The Democrats on the committee are the chairs of the House Judiciary and Intelligence committees, Reps. Jerrold Nadler of New York and Adam Schiff of California along with Rep. Zoe Lofgren of California, who has pushed for stronger FISA reforms.

Republicans comprising the committee are Reps. Jim Jordan of Ohio and Devin Nunes of California, the ranking members of the House Oversight and Intelligence Committees, respectively.

A conference committee is convened on a temporary basis when lawmakers cannot agree on different House and Senate proposals. Committee members are appointed by party leadership with the goal of negotiating a proposal that both chambers can support.

The conference committee vote came after House Democrats twice withdrew a bill to reauthorize three key provisions of the Foreign Intelligence Surveillance Act (FISA).

Democratic leadership pulled the bill after Republicans and civil liberties advocates on the left united to oppose it. Republican opposition galvanized after President Trump threatened a veto.

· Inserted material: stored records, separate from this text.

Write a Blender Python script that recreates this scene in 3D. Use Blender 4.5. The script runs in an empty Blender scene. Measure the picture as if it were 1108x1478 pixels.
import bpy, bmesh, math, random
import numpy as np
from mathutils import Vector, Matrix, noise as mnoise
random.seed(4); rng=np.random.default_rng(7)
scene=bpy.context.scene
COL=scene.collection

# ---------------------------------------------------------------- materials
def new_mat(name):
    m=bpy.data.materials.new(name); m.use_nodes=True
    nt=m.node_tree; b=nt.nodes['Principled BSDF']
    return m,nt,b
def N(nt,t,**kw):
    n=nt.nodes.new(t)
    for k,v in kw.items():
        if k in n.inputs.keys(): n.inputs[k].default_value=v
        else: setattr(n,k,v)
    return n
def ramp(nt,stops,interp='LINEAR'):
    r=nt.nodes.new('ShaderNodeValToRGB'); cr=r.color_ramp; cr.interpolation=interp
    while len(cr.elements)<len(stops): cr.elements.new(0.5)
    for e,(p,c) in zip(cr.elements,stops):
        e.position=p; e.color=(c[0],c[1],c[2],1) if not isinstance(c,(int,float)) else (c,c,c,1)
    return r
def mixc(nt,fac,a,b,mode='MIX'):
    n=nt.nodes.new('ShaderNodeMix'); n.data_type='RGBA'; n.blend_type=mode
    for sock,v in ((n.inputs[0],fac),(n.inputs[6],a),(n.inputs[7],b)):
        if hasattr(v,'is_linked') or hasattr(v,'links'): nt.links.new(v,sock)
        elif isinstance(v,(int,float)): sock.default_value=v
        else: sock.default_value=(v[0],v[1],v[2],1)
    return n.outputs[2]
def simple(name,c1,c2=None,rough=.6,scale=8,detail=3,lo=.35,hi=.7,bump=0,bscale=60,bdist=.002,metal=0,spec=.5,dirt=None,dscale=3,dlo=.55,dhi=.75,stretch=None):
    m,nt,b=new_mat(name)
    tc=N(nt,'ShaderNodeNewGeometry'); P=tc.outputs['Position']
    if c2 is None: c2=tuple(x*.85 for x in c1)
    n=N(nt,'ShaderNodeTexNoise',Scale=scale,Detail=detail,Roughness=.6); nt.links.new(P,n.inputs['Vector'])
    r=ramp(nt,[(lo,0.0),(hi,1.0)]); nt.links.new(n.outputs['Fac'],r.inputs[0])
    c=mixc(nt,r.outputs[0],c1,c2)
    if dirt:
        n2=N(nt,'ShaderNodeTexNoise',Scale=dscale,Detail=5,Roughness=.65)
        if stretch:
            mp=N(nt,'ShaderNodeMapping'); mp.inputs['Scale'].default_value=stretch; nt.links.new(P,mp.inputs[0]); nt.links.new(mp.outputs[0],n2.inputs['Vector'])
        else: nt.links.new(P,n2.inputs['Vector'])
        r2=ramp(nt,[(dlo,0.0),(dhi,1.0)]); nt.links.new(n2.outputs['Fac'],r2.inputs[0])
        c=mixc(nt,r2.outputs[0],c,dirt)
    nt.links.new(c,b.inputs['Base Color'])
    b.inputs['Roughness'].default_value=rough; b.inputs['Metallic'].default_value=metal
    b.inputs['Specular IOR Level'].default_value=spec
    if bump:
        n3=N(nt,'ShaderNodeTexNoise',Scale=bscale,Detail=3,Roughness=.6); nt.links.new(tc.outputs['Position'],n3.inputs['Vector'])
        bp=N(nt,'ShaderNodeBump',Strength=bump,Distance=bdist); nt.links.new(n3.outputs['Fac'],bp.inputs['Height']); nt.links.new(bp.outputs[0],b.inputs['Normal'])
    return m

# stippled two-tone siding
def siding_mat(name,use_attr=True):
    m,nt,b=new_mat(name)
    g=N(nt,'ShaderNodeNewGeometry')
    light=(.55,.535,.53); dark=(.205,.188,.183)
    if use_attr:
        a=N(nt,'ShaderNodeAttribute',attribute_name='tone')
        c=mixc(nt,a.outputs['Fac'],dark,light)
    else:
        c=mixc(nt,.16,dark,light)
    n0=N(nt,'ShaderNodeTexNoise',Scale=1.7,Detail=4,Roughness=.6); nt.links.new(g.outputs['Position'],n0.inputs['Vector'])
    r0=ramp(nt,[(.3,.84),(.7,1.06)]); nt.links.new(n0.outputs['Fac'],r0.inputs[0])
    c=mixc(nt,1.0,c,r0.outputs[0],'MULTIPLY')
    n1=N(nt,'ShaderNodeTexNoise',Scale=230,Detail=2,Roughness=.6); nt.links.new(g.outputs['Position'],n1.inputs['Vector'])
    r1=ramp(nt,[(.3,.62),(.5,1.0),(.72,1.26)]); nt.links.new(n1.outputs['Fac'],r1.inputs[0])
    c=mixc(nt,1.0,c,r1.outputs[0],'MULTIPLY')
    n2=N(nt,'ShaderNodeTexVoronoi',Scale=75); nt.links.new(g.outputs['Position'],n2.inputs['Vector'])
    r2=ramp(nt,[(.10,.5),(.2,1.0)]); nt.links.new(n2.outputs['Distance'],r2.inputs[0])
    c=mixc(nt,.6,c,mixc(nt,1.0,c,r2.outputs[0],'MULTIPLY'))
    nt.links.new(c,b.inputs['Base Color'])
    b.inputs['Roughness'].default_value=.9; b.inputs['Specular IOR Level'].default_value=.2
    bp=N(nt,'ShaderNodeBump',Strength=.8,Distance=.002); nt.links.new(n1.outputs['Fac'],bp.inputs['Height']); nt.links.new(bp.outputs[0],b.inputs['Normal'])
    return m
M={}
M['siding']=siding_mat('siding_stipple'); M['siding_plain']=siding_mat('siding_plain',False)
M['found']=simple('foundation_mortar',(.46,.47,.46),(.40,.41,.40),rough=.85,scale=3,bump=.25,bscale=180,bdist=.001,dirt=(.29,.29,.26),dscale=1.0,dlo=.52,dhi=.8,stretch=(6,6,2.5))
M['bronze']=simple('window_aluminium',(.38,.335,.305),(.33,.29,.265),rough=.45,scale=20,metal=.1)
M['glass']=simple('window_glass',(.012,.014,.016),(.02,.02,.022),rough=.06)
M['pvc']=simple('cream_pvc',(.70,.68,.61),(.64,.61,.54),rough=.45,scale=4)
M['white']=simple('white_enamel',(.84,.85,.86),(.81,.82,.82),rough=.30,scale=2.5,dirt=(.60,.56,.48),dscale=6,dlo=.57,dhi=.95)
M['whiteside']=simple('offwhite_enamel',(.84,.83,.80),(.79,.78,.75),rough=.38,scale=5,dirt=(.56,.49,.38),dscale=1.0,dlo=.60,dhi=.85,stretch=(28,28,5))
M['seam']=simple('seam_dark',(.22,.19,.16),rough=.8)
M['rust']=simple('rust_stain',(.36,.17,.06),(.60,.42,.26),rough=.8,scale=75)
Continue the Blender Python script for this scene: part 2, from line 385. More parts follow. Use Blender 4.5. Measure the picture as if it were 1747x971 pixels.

On Thursday, Democrats blamed Mr. Trump for blowing up the bipartisan support for the measure. Earlier this year 126 Republicans joined 152 Democrats to send the bill to the Senate.

“The Republicans abandoned this bipartisan project for one reason and one reason only — the president tweeted on a whim and told them to oppose this bill,” said Mr. Nadler on the House floor.

“I refuse to let let this die simply because the Republicans refused to stand up to the president’s whims,” the New York Democrat continued. “What changed other than the president’s tweets?”

Mr. Trump and his allies have fumed about the legislation because the FISA program was used by the FBI to monitor former Trump campaign aide Carter Page.

Since the House vote in March, Justice Department Inspector General Michael Horowitz found the FBI repeatedly bungled surveillance warrants submitted to the Foreign Intelligence Surveillance Act Court to monitor American citizens.

Mr. Jordan said the inspector general reports led to the Republican revolt.

“Everything has changed,” he said. “The main change is, its worse than we thought. From March 10 when this body last dealt with the FISA legislation all kinds of things have changed.”

Mr. Jordan said Congress should “hit the pause button” of FISA reform until investigations into the FBI’s bungling of the program are complete.

The committee vote comes after House Democrats Thursday morning withdrew the bill that would reauthorize the three provisions.

House Majority Leader Steny Hoyer, Maryland Democrat, initially announced a vote would take place Thursday and then reversed course and announced the measure would be tweeted.

A vote was scheduled Wednesday, but Democratic leaders scrapped the plan late the evening after it was clear there wasn’t enough broad support to pass the measure.

Civil liberties groups said the bill didn’t go far enough to protect Americans from government overreach. They called for stronger reforms before the House reconsiders the measure.